> **Recorded data**

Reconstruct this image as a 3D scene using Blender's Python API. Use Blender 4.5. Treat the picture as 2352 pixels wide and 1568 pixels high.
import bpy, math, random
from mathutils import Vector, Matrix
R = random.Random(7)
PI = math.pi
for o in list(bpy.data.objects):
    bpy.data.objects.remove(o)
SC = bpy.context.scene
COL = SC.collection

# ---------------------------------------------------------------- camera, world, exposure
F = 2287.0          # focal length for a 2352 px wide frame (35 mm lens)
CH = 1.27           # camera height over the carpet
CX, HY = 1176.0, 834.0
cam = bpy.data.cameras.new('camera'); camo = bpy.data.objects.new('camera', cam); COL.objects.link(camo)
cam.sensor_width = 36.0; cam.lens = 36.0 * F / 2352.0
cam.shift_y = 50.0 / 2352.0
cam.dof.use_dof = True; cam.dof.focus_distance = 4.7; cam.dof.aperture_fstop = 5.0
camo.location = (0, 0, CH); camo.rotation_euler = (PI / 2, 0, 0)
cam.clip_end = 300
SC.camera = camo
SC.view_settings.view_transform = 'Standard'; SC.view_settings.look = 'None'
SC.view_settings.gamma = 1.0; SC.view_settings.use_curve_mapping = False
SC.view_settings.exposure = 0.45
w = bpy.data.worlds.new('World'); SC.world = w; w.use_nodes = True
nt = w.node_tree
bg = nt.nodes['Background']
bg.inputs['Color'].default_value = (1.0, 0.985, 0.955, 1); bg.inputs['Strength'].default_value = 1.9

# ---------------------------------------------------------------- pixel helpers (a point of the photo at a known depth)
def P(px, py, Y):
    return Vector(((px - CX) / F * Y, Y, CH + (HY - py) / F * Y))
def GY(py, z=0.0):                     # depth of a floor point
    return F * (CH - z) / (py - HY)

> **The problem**
Print, please, the lines above from the very first through the one that holds "COL = SC.collection", both included, word for word and with nothing else.

> **Solution to this exercise**
Reconstruct this image as a 3D scene using Blender's Python API. Use Blender 4.5. Treat the picture as 2352 pixels wide and 1568 pixels high.
import bpy, math, random
from mathutils import Vector, Matrix
R = random.Random(7)
PI = math.pi
for o in list(bpy.data.objects):
    bpy.data.objects.remove(o)
SC = bpy.context.scene
COL = SC.collection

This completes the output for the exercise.